Mr Bowker, who quit as chairman of the Strategic Rail Authority in September, is due to be interviewed today for the vacant post of chief executive at the Football Association.

The former rail chief is among a "long shortlist" of 10 candidates being interviewed this week by a special FA committee, set up to find a replacement for Mark Palios, who was ousted over the "Faria-gate" affair.
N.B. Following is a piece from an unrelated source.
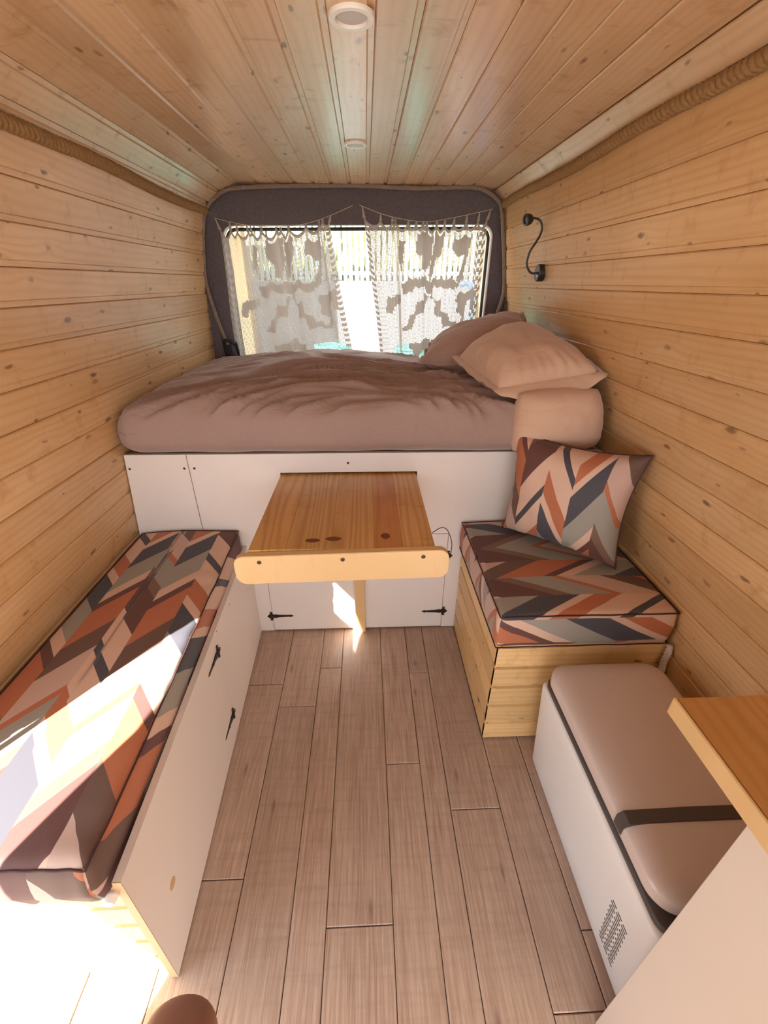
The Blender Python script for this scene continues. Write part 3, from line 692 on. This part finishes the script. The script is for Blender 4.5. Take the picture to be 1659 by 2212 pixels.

Mr Palios was forced out of the FA's Soho Square headquarters after it emerged that he had slept with Faria Alam, the FA secretary who had an affair with the England manager Sven Goran Erikkson.

An avid Blackburn Rovers fan, Mr Bowker faces stiff competition for the job from several other high-profile candidates including Trevor Birch, the former chief executive of Chelsea, Leeds and Everton, and David Bernstein, the former chairman of Manchester City, and Brian Barwick, the controller of sport at ITV.

One of Mr Bowker's former colleagues said: "He has to be a serious contender for the job. He has an eye for a messy situation and what the FA needs above all is someone with skills in organisational leadership and a good commercial brain. Whatever else you say about the SRA, he left the railways in a far better state than when he arrived in 2001."

However, another said: "I'm not sure if it is the kind of job he should take. It will require the patience of a saint and the skills of a career diplomat and Richard is neither of those."

Mr Bowker left the SRA in September after the Transport Secretary, Alistair Darling, decided to abolish it as part of the Government's major rail review and to take its responsibilities back into the Department for Transport.

During his time at the SRA he is credited with creating a more coherent framework for Britain's railways and successfully restructuring the map of train franchises. But he was frustrated in his efforts to bring forward a number of big projects, such as a new high-speed north-south line, and was resented by department officials.

Since leaving the SRA, Mr Bowker has taken on a non-executive directorship with the British Waterways Board. He has also become a father for the first time, his wife, Madeline, giving birth eight weeks ago.

The FA made a profit of £9m last year on turnover of £186m and, as well as being the governing body for every level of English football, is responsible for the new Wembley stadium. The four-man FA selection committee, led by its chairman Geoff Thompson, plans to draw up a shortlist of three from the 10 candidates and make an appointment early next month.